Trotz Nachbesserungen sorgt die Neuregelung der Erbschafts- und Schenkungssteuer für Unmut

von Jürgen Benad

Das Bundeskabinett hat am 8. Juli 2015 einen Gesetzentwurf zur Anpassung des Erbschaftsteuer- und Schenkungssteuergesetzes an die Rechtsprechung des Bundesverfassungsgerichts beschlossen. Zu den Regelungen im Einzelnen:

Neudefinition des begünstigten Vermögens

In Abkehr von der bisherigen Negativdefinition des Verwaltungsvermögenskatalogs ist dasjenige Vermögen begünstigt, das seinem Hauptzweck nach überwiegend einer originär land- und forstwirtschaftlichen, gewerblichen oder freiberuflichen Tätigkeit dient. Diese Änderung ist positiv zu bewerten, da die bisherige Regelung der Ausnahmen und Rückausnahmen oftmals zu Unsicherheiten in der Praxis geführt haben.

Verschonungsregelungen

Betriebsvermögen bleibt zu 85 Prozent (Regelverschonung) bzw. zu 100 Prozent (Optionsverschonung) steuerfrei, wenn Lohnsummenregelungen eingehalten werden. Betriebe bis drei (vormals 20) Angestellten unterliegen keiner Lohnsummenregelung. Die ursprünglich im Eckpunktepapier des BMF geplante „Aufgriffgrenze“ bei einem übertragenen Vermögen ab einer Million Euro findet sich nicht im Gesetzentwurf. Die Reduzierung auf drei Angestellte wird damit begründet, dass das Bundesverfassungsgericht ausgeführt hat, dass eine Befreiung von der Lohnsummenregelung bei bis zu 20 Mitarbeitern zu undifferenziert und damit verfassungswidrig sei, da der Großteil der Unternehmen weniger als 20 Mitarbeiter habe.

Aus Sicht des DEHOGA sollte die Grenze nicht bereits bei mehr als drei Mitarbeitern festgelegt werden, sondern bei deutlich mehr Mitarbeitern, um nicht nur die ganz kleinen Betriebe zu entlasten.

Bei vier bis zehn Angestellten gelten folgende Lohnsummenregelungen: Verschonung 85 Prozent: Die Summe der maßgebenden jährlichen Lohnsummen des Betriebs darf innerhalb von fünf Jahren nach dem Erwerb (Lohnsummenfrist) insgesamt 250 Prozent der Ausgangslohnsumme nicht unterschreitet (Mindestlohnsumme).
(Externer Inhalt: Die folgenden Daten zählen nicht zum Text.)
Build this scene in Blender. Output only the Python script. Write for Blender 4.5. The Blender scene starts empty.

Verschonung 100 Prozent: Die Summe der maßgebenden jährlichen Lohnsummen des Betriebs darf innerhalb von sieben Jahren nach dem Erwerb (Lohnsummenfrist) insgesamt 500 Prozent der Ausgangslohnsumme nicht unterschreitet (Mindestlohnsumme). Bei elf bis 15 Angestellten gelten folgende Lohnsummenregelungen: Verschonung 85 Prozent: Die Summe der maßgebenden jährlichen Lohnsummen des Betriebs darf innerhalb von fünf Jahren nach dem Erwerb (Lohnsummenfrist) insgesamt 300 Prozent der Ausgangslohnsumme nicht unterschreitet (Mindestlohnsumme). Verschonung 100 Prozent: Die Summe der maßgebenden jährlichen Lohnsummen des Betriebs darf innerhalb von sieben Jahren nach dem Erwerb (Lohnsummenfrist) insgesamt 565 Prozent der Ausgangslohnsumme nicht unterschreitet (Mindestlohnsumme).
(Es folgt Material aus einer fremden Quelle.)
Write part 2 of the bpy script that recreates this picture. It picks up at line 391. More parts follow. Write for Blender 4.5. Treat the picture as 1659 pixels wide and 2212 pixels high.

Bei mehr als 15 Angestellten gilt die „alte“ Lohnsummenregelung wie folgt: Verschonung 85 Prozent: Die Summe der maßgebenden jährlichen Lohnsummen des Betriebs darf innerhalb von fünf Jahren nach dem Erwerb (Lohnsummenfrist) insgesamt 400 Prozent der Ausgangslohnsumme nicht unterschreitet (Mindestlohnsumme). Verschonung 100 Prozent: Die Summe der maßgebenden jährlichen Lohnsummen des Betriebs darf innerhalb von sieben Jahren nach dem Erwerb (Lohnsummenfrist) insgesamt 700 Prozent der Ausgangslohnsumme nicht unterschreitet (Mindestlohnsumme). Ausgangslohnsumme ist die durchschnittliche Lohnsumme der letzten fünf vor dem Zeitpunkt der Entstehung der Steuer endenden Wirtschaftsjahre. Wenn die Grenze der Nichtanwendbarkeit der Lohnsummenregelung auf deutlich mehr Mitarbeiter angehoben wird, sollten die Verschonungsregelungen demgemäß ebenfalls angehoben werden.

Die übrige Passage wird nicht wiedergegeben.